* To be done
The listing below begins with the first line you should copy; stop after the line containing "link('scrape_mark', poly_mesh('scrape_mark', [A, mid", and drop every picture.

Extracted records:
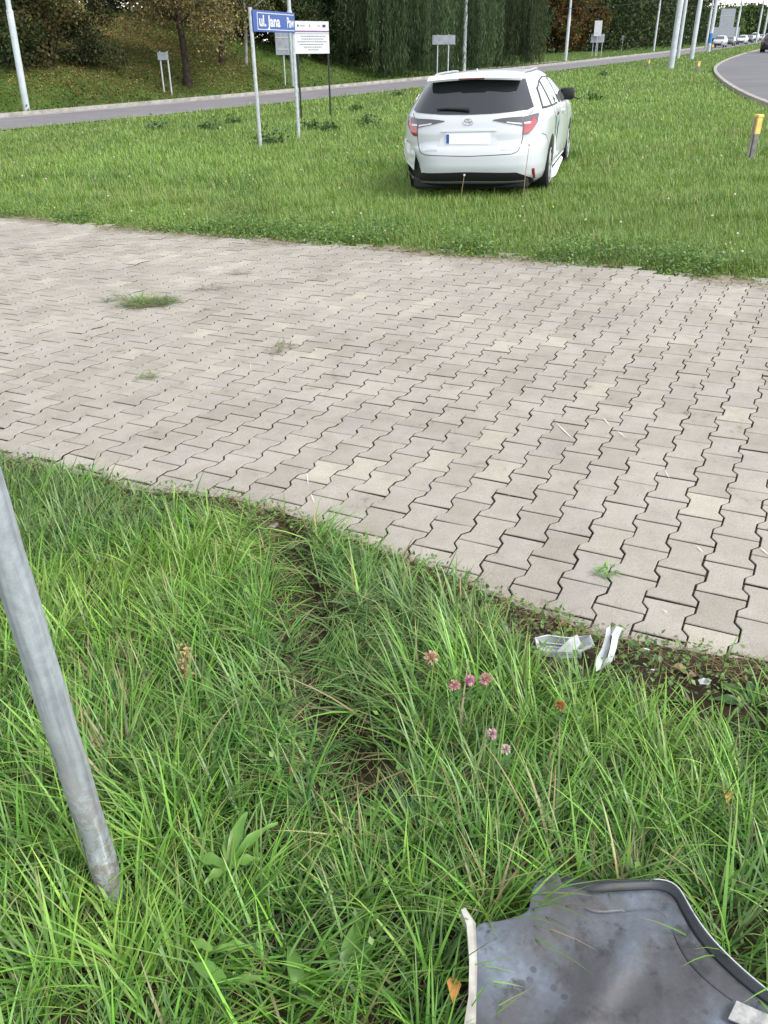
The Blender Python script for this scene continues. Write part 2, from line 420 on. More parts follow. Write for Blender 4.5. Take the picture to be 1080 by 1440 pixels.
o = link('paver_field', me, drv); tag(o, kind='stuff')
# pale scrape marks left on the stones
M_scr = simple('pale_scrape', (0.62, 0.61, 0.59), rough=0.9)
for (xa, ya, xb, yb, w) in [(780, 600, 806, 626, 3), (845, 592, 858, 607, 2.2), (866, 612, 880, 624, 2.2), (1066, 778, 1080, 790, 3), (978, 776, 987, 786, 2.4), (432, 672, 434, 690, 2), (352, 515, 354, 528, 1.5), (437, 700, 443, 716, 2), (930, 866, 938, 872, 2), (932, 666, 941, 683, 1.6)]:
    A, B = at(xa, ya, 0.0), at(xb, yb, 0.0); A[2] += 0.0272; B[2] += 0.0272
    d = (B - A)[:2]; d = d / np.linalg.norm(d); nrm = np.array([-d[1], d[0], 0])*w*0.0009
    mid = (A + B)/2
    link('scrape_mark', poly_mesh('scrape_mark', [A, mid - nrm, B, mid + nrm], [(0, 1, 2, 3)], M_scr), drv)

# ------------------------------------------------------------------ blades and leaves
def blades(P, L, W, az, th0, th1, col, seg=4, tipc=None, taper=1.6):
    n = len(P); t = np.linspace(0, 1, seg + 1)
    tm = (t[1:] + t[:-1]) / 2
    ang = th0[:, None] + th1[:, None]*tm[None, :]
    ds = (L / seg)[:, None]
    h = np.concatenate([np.zeros((n, 1)), np.cumsum(np.sin(ang)*ds, 1)], 1)
    v = np.concatenate([np.zeros((n, 1)), np.cumsum(np.cos(ang)*ds, 1)], 1)
    v = np.maximum(v, 0.004)
    dx, dy = np.cos(az)[:, None], np.sin(az)[:, None]
    C = np.stack([P[:, 0:1] + dx*h, P[:, 1:2] + dy*h, P[:, 2:3] + v], 2)
    w = (W[:, None]*(1 - t[None, :]**taper)*0.5)
    w[:, 0] *= 0.75
    S = np.stack([-dy*w, dx*w, np.zeros_like(w)], 2)
    k = 2*seg + 1; V = np.empty((n, k, 3), np.float32)
    V[:, 0:2*seg:2] = (C - S)[:, :seg]; V[:, 1:2*seg:2] = (C + S)[:, :seg]; V[:, 2*seg] = C[:, seg]
    tri = []
    for s in range(seg - 1): a = 2*s; tri += [(a, a+1, a+3), (a, a+3, a+2)]
    tri.append((2*seg-2, 2*seg-1, 2*seg))
    T = (np.arange(n)[:, None, None]*k + np.array(tri)[None]).reshape(-1, 3)
    cc = np.repeat(col[:, None, :], k, 1).astype(np.float32)
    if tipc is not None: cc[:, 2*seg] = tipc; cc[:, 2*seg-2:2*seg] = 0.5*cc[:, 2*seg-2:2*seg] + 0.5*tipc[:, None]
    return V.reshape(-1, 3), T, cc.reshape(-1, 3)

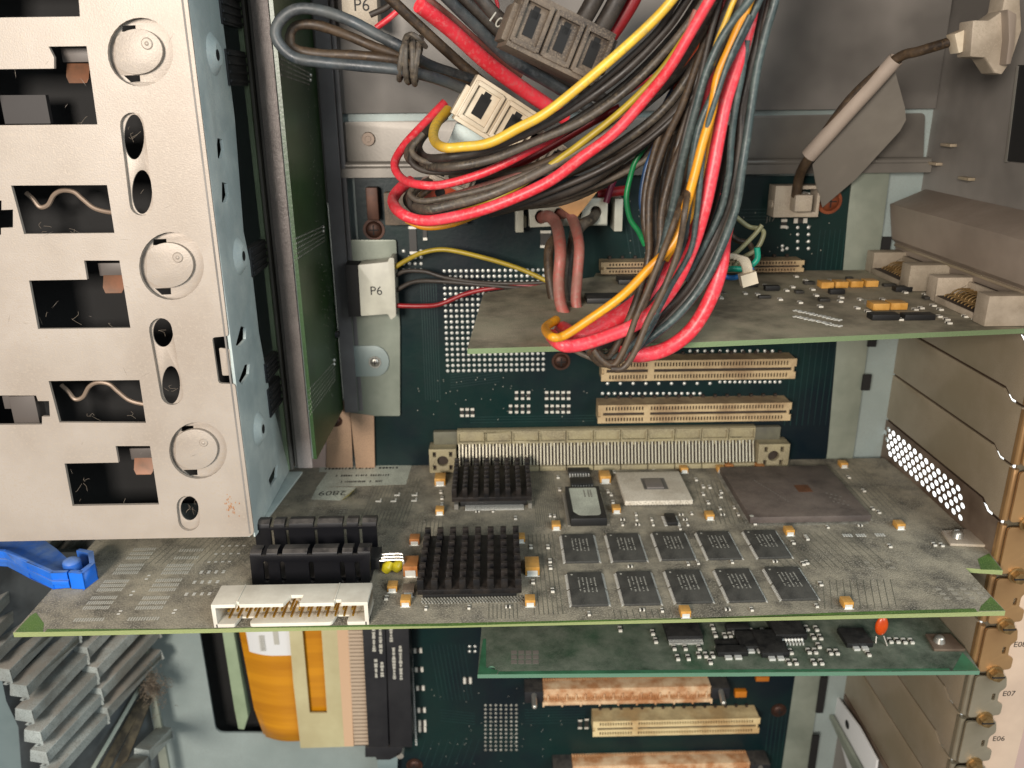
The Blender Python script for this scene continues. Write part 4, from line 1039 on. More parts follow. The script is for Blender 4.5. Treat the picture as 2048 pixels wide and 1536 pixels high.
B().plate(pZ([(996, 1349), (1900, 1341), (1898, 1337), (1500, 1339), (1200, 1341), (997, 1343)], ZL), [], 2, ZL+.02, .04).build('bare_edge', 'bare_green_lower', t)
def lo(px, py): return AZ(px, py, ZL)
a_ = lo(1336, 1288); c_ = lo(1408, 1288)
o = B().box(a_.x, c_.x, a_.y+1.5, a_.y+22, ZL+.3, ZL+2.6).build('interface_chip', 'chip_black', t, .2)
b = B()
for i in range(24): x = a_.x+.6+(c_.x-a_.x-1.2)*i/23; b.box(x-.16, x+.16, a_.y+.5, a_.y+1.6, ZL+.9, ZL+1.1); b.box(x-.16, x+.16, a_.y-.8, a_.y+.6, ZL, ZL+1.0)
b.build('leads', 'solder', o)
a_ = lo(1563, 1288); c_ = lo(1608, 1288)
o = B().box(a_.x-2, c_.x+2, a_.y+2, a_.y+24, ZL+.3, ZL+3.2).build('interface_chip', 'chip_black', t, .2)
b = B()
for i in range(7): x = a_.x+.6+(c_.x-a_.x-1.2)*i/6; b.dome((x, a_.y+1.0, ZL+1.3), (0, -1, .4), .7, .7); b.box(x-.25, x+.25, a_.y-1.2, a_.y+.8, ZL, ZL+1.1)
b.build('leads', 'solder', o)
for (px, py, w_, l_, h_) in ((1467, 1318, 6.2, 6, 2.4), (1478, 1300, 9, 6, 1.2), (1512, 1305, 6, 12, 2.2), (1553, 1320, 5.6, 17, 2.6), (1722, 1300, 5.5, 12, 2.4), (1478, 1268, 5, 5, 2)):
    p = lo(px, py); o = B().box(p.x-w_, p.x+w_, p.y+1.2, p.y+l_, ZL+.2, ZL+h_).build('small_chip', 'chip_black', t, .2)
    b = B(); b.box(p.x-w_*.55, p.x-w_*.1, p.y-.6, p.y+1.2, ZL, ZL+h_*.4).box(p.x+w_*.1, p.x+w_*.55, p.y-.6, p.y+1.2, ZL, ZL+h_*.4); b.build('leads', 'solder', o)
sl_ = smdp(1.5, 3.2, 'smd_dark', .9)
pts = [(1305, 1267), (1311, 1283), (1240, 1260), (1348, 1297), (1370, 1297), (1398, 1297), (1355, 1317), (1376, 1317), (1397, 1312), (1411, 1312), (1425, 1312), (1420, 1325), (1435, 1300), (1430, 1271), (1449, 1273), (1460, 1272), (1447, 1290), (1502, 1264), (1525, 1264), (1568, 1305), (1581, 1305), (1617, 1304), (1630, 1304), (1577, 1326), (1591, 1326), (1627, 1326), (1642, 1326), (1660, 1306), (1673, 1306), (1637, 1293), (1613, 1258), (1632, 1259), (1697, 1265), (1780, 1283), (1794, 1283), (1808, 1284), (1822, 1284), (1626, 1275), (1640, 1276), (1425, 1256), (1736, 1309)]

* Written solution
The Blender Python script for this scene continues. Write part 2, from line 420 on. More parts follow. Write for Blender 4.5. Take the picture to be 1080 by 1440 pixels.
o = link('paver_field', me, drv); tag(o, kind='stuff')
# pale scrape marks left on the stones
M_scr = simple('pale_scrape', (0.62, 0.61, 0.59), rough=0.9)
for (xa, ya, xb, yb, w) in [(780, 600, 806, 626, 3), (845, 592, 858, 607, 2.2), (866, 612, 880, 624, 2.2), (1066, 778, 1080, 790, 3), (978, 776, 987, 786, 2.4), (432, 672, 434, 690, 2), (352, 515, 354, 528, 1.5), (437, 700, 443, 716, 2), (930, 866, 938, 872, 2), (932, 666, 941, 683, 1.6)]:
    A, B = at(xa, ya, 0.0), at(xb, yb, 0.0); A[2] += 0.0272; B[2] += 0.0272
    d = (B - A)[:2]; d = d / np.linalg.norm(d); nrm = np.array([-d[1], d[0], 0])*w*0.0009
    mid = (A + B)/2
    link('scrape_mark', poly_mesh('scrape_mark', [A, mid - nrm, B, mid + nrm], [(0, 1, 2, 3)], M_scr), drv)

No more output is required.